Yani, ayette geçen Allah’ın kitabını okumak hem vahyi (Alemlerin Rabbi’nin Kelam ile konuşması), hem de kainatı (Yaratıcının Kudret diliyle konuşması) okumak anlamına geliyor. Bundan yüz çeviren insan, yani Allah’ı Rahman, Rahim, Rabb, Kadir, Hakim, Alim, Adil gibi isimlerini kainattan ve vahiyden okuyarak tanımayan insan için dar bir geçim vardır. Bu insan kendisine ebedi gençliği verecek, onu bütün sevdikleriyle bir araya getirecek merhametli bir yaratıcıyı tanımadığı için daha bu dünyada iken ebedi firak acısını çeker. Gençliğinden, bütün sevdiklerinden ayrılıyor ve ebediyyen ayrılacak olmanın acısını…

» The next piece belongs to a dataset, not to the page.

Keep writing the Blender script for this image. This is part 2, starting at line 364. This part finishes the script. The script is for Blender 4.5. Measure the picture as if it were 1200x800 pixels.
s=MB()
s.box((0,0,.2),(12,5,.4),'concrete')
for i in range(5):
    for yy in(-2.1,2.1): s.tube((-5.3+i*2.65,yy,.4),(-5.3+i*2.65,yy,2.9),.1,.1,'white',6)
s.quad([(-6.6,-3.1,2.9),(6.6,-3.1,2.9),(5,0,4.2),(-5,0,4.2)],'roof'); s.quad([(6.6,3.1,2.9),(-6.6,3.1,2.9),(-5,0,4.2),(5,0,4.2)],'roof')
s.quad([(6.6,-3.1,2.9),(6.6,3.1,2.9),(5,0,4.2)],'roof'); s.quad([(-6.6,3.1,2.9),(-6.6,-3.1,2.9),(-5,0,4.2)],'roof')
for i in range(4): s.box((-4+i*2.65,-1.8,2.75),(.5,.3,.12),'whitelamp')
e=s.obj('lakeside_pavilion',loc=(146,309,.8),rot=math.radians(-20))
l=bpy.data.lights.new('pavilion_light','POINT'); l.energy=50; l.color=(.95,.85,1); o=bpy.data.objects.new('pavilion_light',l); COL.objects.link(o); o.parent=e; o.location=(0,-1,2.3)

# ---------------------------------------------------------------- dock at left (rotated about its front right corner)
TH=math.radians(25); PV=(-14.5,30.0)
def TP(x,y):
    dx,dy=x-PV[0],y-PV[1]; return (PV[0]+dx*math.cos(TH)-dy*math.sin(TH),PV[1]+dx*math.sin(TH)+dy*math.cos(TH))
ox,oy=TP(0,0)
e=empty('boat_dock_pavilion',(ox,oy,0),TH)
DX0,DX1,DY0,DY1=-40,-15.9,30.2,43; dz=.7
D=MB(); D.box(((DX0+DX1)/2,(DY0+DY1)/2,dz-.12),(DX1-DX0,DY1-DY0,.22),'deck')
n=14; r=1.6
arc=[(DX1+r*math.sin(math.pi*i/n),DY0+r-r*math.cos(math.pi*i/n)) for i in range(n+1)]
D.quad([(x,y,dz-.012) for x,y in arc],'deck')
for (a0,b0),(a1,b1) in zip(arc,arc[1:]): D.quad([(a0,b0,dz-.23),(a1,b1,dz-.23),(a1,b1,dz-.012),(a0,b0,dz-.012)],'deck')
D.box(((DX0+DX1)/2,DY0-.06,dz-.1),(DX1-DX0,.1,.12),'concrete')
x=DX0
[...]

Bu kişinin kör olarak diriltilmesi de, Allah’ın Rahmaniyetini ve diğer isimlerini bu dünyada tanımayan insanın ahirette bu isimlerin tecellilerini istediği şekilde göremeyecek olmasını anlatıyor. İnsan bunu kendi cüzi iradesi ile seçiyor. Yani körlüğü seçen, gözünü hakikate kapatan, bu insanın kendisi. Ama kulun özgür iradesine bağlı olarak istediği sonucu yaratan Allah olduğu için, “kör olarak diriltir, duruşmaya getiririz” şeklinde ifade ediliyor bu durum ayette.
Bir başka açıdan bakarsak “kör olarak diriltir, duruşmaya getiririz” ifadesini fiziken öldükten sonraki hayata göndermeden, bu hitabın daha bu dünyadaki anlarımızdan bahsediyor olduğunu anlayabiliriz. Şöyle: kıyamet terim anlamı ile fiziken öldükten sonraki kıyam etmeyi, kalkmayı, dirilmeyi ifade etse bile, her an baştan yaratılıyor olduğumuz gerçeğini düşünürsek, bu dünyada her andaki dirilişimizi de ifade eder. Yani Allah’ın zikrinden yüz çevirerek bugün merhametli bir Zat’ın yaratmasıyla hayatta olduğunu bilmeyen insan, bir sonraki gününde kör olarak diriltilir ve dar bir geçime düşer. Yani bugünkü ya da bu saatteki hayatında Allah’ın merhametini okumayan insan bir sonraki gününde ya da saatinde bu merhametin tecellilerinden mahrum kalacak ve sıkıntılara düşecektir.
Ayetin mefhum-u muhalifi ifade ediyor ki: Bu dünyada dar bir geçime düşmeyen insanlar ya da kıyamet günü bütün latifeleri ile görecek insanlar ancak Cenab-ı Hakkın zikrinden yüz çevirmeyen (yani vahyin terbiyesine giren ve kainat kitabını okuyarak yaratıcının özelliklerini, merhametini tanıyan, hisseden) ve gururdan, kibirden uzak, tevazu sahibi ve hakperest olan insanlar olacaktır.